__Record extracts__.
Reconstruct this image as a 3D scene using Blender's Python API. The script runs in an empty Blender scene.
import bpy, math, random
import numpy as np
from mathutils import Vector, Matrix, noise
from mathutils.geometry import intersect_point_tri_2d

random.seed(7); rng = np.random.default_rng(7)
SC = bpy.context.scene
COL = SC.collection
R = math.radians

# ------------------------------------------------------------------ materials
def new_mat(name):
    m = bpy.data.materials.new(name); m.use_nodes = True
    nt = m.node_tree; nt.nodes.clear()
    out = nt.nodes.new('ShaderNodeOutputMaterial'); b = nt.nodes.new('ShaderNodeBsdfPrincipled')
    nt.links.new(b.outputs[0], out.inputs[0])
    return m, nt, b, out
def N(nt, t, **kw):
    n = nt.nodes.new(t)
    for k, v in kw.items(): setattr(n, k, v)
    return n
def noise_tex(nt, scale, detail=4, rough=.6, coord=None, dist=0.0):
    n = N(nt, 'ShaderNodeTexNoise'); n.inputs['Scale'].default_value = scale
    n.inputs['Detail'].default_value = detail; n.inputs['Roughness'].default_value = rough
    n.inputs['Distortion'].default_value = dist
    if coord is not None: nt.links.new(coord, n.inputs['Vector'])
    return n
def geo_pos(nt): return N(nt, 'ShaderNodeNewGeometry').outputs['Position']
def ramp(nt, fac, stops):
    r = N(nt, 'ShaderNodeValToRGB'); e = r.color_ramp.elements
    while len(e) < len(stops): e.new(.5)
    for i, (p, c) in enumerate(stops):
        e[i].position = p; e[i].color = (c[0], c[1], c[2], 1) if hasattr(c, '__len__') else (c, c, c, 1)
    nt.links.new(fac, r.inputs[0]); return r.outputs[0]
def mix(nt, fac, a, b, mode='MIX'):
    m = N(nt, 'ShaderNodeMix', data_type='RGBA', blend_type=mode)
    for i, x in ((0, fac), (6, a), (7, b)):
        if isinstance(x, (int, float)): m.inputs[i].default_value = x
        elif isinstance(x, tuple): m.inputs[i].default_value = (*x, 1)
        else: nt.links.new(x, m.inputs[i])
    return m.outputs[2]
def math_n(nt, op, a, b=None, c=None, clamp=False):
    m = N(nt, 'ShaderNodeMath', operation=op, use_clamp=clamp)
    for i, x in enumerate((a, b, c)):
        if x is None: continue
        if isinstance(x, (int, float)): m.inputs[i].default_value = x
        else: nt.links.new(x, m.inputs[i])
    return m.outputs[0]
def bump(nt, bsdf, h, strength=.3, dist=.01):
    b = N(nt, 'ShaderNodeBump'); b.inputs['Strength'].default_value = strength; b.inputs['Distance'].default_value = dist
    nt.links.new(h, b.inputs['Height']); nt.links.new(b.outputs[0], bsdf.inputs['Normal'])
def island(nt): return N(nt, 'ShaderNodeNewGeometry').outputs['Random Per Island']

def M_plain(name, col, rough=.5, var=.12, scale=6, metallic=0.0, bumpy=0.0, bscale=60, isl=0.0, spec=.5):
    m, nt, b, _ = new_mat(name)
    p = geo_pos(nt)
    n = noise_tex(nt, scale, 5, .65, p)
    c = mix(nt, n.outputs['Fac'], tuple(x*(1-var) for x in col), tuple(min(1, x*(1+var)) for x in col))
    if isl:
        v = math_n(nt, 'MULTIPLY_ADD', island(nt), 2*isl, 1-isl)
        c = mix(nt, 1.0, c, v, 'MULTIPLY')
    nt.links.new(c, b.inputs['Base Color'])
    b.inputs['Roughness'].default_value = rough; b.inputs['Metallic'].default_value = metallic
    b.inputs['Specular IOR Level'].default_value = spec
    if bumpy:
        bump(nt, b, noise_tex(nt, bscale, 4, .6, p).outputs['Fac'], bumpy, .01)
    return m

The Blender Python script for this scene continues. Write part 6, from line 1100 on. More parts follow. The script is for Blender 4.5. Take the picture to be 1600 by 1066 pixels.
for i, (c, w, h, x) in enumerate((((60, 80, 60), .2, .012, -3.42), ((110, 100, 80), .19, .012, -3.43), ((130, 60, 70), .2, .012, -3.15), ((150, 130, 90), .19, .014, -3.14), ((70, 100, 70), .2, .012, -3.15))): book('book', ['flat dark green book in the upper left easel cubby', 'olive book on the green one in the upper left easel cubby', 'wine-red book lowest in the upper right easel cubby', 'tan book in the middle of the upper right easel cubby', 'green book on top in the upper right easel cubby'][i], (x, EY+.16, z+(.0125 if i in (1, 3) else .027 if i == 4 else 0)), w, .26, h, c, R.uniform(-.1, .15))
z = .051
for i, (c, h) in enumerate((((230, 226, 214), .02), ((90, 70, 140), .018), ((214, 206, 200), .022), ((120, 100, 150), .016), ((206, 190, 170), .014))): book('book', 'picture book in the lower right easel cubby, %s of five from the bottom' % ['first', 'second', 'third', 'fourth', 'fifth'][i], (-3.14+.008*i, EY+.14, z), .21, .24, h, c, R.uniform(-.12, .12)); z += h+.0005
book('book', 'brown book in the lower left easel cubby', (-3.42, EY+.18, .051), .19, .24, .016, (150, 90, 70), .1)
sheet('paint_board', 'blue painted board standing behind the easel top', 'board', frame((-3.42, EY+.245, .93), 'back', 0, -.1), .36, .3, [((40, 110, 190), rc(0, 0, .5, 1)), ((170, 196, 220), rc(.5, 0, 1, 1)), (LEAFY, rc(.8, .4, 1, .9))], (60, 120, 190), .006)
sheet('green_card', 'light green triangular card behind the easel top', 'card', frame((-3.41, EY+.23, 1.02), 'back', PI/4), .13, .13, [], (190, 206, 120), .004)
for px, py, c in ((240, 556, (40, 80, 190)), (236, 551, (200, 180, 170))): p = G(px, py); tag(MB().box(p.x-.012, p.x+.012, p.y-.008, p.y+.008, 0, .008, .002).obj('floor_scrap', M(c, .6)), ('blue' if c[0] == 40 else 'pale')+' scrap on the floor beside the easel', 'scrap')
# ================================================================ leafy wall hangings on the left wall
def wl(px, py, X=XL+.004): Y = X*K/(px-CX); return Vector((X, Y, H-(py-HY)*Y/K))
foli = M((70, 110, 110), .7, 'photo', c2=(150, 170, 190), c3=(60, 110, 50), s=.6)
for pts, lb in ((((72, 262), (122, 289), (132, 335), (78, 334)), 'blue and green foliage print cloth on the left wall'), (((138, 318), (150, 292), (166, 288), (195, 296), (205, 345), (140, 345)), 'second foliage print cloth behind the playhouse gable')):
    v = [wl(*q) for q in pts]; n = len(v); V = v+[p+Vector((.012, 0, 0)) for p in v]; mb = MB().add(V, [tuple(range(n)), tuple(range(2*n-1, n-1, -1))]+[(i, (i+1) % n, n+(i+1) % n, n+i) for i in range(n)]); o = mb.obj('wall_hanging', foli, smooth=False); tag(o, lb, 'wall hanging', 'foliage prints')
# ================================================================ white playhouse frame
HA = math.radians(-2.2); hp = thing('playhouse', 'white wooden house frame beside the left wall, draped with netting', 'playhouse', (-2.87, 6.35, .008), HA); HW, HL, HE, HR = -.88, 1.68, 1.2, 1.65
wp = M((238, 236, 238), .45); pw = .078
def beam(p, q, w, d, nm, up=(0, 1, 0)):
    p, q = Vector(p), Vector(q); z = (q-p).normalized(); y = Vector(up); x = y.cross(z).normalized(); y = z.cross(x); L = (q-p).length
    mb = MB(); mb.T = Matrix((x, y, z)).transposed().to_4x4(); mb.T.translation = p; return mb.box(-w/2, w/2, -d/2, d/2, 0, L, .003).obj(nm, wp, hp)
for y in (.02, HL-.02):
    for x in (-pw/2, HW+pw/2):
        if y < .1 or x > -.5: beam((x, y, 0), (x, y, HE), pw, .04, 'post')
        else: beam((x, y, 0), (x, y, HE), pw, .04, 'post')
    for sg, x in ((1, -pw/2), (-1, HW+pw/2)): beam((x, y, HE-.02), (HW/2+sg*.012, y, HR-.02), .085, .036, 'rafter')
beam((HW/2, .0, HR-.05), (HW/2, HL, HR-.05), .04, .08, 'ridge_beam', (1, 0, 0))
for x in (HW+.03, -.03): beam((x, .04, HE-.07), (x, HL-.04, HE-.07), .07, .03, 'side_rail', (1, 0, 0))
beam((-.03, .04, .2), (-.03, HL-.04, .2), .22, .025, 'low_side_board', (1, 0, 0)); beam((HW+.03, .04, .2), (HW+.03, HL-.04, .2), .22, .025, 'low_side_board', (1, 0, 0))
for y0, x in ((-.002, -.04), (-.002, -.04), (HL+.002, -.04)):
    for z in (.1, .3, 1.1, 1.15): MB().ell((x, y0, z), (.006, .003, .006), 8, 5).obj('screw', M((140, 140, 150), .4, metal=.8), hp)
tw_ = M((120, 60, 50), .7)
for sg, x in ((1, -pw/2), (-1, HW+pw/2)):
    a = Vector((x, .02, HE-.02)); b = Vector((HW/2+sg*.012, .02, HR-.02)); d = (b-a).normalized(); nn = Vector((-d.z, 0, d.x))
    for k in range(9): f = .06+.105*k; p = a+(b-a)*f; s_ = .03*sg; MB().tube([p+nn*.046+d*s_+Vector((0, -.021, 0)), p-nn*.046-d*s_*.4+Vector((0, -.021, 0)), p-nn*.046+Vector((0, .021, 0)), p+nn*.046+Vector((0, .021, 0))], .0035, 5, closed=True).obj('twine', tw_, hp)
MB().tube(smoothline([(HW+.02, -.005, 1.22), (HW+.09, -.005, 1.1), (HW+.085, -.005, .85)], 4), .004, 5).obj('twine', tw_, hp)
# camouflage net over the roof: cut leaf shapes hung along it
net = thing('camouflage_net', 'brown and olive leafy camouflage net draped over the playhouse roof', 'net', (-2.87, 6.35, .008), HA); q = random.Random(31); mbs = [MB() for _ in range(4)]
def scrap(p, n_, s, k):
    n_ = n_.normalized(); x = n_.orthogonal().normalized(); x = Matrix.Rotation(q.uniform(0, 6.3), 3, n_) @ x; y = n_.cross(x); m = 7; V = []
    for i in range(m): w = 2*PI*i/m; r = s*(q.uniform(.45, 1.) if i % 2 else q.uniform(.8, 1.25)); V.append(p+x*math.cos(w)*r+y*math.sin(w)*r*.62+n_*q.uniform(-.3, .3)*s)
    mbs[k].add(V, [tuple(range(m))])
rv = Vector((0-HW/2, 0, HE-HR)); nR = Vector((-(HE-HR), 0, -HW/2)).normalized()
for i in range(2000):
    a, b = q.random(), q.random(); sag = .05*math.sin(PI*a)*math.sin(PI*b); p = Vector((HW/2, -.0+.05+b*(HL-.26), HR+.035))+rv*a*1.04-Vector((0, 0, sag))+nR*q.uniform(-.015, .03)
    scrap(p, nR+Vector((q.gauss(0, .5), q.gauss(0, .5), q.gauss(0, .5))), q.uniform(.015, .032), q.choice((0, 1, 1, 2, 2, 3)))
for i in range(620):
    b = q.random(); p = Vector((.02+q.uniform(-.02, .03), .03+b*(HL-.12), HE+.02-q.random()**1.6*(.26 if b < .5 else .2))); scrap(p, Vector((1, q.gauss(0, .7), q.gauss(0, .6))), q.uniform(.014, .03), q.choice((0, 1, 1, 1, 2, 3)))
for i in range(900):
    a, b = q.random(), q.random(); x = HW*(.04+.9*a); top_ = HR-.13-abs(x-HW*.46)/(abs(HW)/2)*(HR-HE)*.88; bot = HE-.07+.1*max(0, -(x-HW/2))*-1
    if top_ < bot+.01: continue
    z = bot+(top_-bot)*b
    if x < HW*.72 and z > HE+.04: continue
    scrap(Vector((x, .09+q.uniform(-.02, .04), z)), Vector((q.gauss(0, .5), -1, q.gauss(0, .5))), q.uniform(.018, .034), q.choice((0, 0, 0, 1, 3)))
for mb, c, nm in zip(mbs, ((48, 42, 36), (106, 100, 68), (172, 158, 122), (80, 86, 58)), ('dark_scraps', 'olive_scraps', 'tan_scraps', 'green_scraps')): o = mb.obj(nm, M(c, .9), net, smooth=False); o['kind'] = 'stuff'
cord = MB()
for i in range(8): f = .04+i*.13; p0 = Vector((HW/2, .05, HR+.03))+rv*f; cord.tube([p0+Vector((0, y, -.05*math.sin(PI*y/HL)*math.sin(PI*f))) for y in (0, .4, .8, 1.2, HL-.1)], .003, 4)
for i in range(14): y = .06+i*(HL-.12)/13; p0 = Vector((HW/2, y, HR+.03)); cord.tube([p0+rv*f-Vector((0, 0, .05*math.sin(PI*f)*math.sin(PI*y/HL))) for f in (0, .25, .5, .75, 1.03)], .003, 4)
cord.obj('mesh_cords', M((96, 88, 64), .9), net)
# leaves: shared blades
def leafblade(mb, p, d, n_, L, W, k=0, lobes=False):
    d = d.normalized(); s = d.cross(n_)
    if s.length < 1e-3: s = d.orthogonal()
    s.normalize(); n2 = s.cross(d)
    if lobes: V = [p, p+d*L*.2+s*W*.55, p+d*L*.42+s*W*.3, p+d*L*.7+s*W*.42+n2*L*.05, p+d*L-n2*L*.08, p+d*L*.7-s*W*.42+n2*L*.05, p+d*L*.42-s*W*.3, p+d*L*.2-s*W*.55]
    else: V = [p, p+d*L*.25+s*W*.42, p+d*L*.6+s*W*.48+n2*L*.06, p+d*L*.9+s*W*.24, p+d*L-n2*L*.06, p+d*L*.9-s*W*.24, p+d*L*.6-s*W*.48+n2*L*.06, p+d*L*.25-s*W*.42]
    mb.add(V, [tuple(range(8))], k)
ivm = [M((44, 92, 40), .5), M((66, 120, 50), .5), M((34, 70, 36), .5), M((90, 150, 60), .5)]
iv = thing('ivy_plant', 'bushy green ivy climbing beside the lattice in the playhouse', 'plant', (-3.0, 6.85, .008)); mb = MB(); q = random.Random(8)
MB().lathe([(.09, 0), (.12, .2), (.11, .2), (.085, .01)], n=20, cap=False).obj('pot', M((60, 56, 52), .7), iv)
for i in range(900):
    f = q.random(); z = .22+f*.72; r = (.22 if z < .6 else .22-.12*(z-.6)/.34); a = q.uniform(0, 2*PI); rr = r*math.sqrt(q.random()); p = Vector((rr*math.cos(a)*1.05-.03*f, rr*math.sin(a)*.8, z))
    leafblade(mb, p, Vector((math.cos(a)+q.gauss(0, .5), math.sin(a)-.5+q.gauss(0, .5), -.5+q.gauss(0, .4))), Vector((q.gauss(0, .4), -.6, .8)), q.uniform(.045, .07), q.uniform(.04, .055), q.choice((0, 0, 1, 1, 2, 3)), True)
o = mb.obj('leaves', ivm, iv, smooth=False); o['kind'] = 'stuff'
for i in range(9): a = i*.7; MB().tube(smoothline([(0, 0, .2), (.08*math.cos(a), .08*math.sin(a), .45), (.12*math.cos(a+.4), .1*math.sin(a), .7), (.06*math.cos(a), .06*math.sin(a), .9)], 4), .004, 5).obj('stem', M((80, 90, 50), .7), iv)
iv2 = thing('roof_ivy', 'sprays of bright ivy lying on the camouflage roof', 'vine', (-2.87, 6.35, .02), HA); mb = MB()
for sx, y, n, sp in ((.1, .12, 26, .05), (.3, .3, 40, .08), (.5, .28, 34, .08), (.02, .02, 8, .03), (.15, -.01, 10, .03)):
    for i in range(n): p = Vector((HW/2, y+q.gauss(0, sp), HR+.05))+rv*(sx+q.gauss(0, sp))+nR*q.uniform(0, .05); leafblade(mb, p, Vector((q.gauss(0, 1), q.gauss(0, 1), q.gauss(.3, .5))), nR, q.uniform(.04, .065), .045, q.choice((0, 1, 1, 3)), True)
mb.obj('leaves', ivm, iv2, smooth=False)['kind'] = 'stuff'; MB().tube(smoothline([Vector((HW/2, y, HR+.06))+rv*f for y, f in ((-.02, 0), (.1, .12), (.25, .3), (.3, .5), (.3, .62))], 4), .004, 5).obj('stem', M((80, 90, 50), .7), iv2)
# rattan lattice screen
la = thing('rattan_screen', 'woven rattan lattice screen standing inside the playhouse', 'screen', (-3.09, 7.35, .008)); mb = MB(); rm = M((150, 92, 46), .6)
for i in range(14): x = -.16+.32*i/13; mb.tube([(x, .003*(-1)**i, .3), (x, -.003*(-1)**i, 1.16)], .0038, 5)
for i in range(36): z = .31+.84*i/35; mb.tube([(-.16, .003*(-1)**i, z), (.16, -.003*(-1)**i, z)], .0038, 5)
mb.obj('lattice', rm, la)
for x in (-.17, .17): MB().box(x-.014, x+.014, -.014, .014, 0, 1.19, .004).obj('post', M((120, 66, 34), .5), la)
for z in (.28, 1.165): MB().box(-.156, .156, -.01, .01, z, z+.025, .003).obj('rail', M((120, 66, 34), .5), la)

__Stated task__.
Return the opening line of the data and every line after it through the line containing "R = math.radians", please, exactly as written and with nothing added.

__Full solution__.
Reconstruct this image as a 3D scene using Blender's Python API. The script runs in an empty Blender scene.
import bpy, math, random
import numpy as np
from mathutils import Vector, Matrix, noise
from mathutils.geometry import intersect_point_tri_2d

random.seed(7); rng = np.random.default_rng(7)
SC = bpy.context.scene
COL = SC.collection
R = math.radians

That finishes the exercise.